Fix: Run a full scan with Malwarebytes (the free version is sufficient for a one-time scan). Also run Windows Defender's offline scan. After cleaning, reset your browser to default settings — adware often installs browser extensions that persist after the main program is removed.
Cause 4: Thermal Throttling
In Nigeria's heat, this is a particularly relevant cause. When a CPU or GPU overheats, it reduces its own performance (throttles) to protect itself from damage. If your PC is slow and the system is hot or the fans are running at full speed, thermal throttling could be reducing your CPU to a fraction of its normal speed.
Check: Install HWMonitor and run it alongside a demanding task. If your CPU is at 90°C+ and your CPU clock speeds are significantly lower than the rated frequency (visible in HWMonitor), you're throttling. Clean the dust from your PC and consider replacing the thermal paste.
Cause 5: Failing or Near-Full Hard Drive
Hard drives slow down significantly when they're more than 85% full, because Windows needs space to manage temporary files and the page file. Additionally, an older HDD that is beginning to fail will have increasing read/write errors that cause operations to retry — which you experience as stuttering and slowness.
Fix: Check drive usage in File Explorer — keep at least 15% of your system drive free.
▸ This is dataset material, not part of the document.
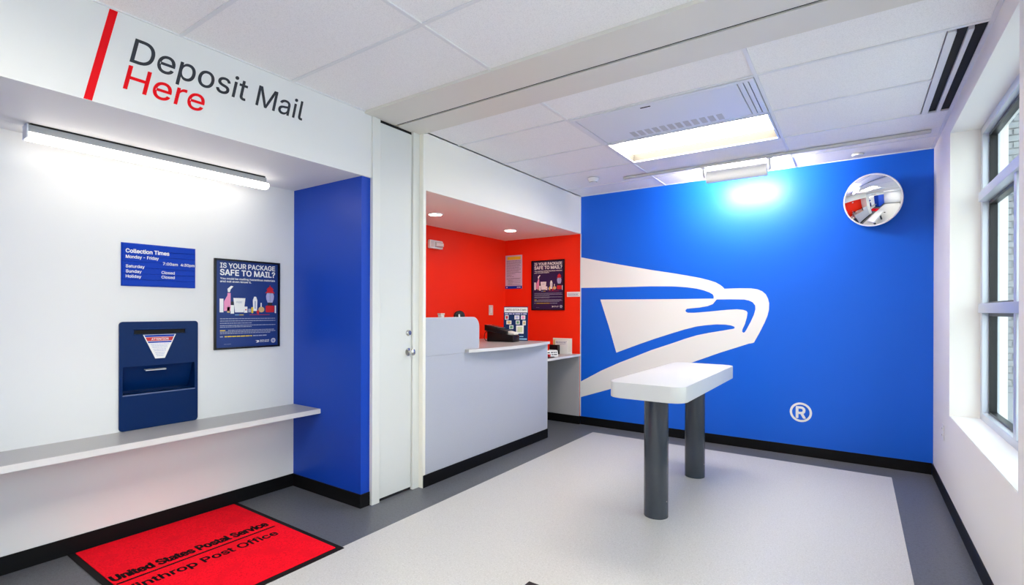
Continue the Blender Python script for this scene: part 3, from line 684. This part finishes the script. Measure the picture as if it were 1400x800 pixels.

Delete temporary files by running Disk Cleanup. If you're on an HDD (not an SSD), upgrading to an SSD is the single most impactful hardware upgrade most people can make. The difference is dramatic and immediate.
Cause 6: Windows Needs Maintenance
Over time, Windows accumulates fragmented files (on HDDs), outdated registry entries, and corrupted system files. Run the following maintenance steps:
- Open Command Prompt as Administrator and run
sfc /scannowto repair system files - Then run
DISM /Online /Cleanup-Image /RestoreHealth - If on an HDD, run Disk Defragmenter (don't defrag SSDs)
- Run Disk Cleanup and also clean system files
- Ensure Windows Update is fully up to date
Cause 7: The PC Is Simply Too Old for What You're Asking of It
Sometimes a PC is slow because the hardware genuinely can't handle modern software requirements. A PC with a 4-core CPU, 8GB of RAM, and a spinning hard drive from 2016 will struggle with modern Chrome, Microsoft 365, and video calls simultaneously. This isn't a failure — it's just the natural lifecycle of hardware.
Before deciding you need a new PC, try the fixes above. But if you've done everything and the machine still can't keep up, it may be time to either upgrade specific components (RAM, SSD) or consider a new system built for your actual workload.
How to Know If a Hardware Upgrade Will Help
Check Task Manager during your slowest moments. What resource is maxed out — CPU, RAM, or disk? That tells you what to upgrade. If disk usage is at 100% constantly, an SSD will transform the machine. If RAM is maxed, add more RAM. If CPU is pegged at 100% under light tasks, the CPU itself may be the bottleneck (or malware is the issue).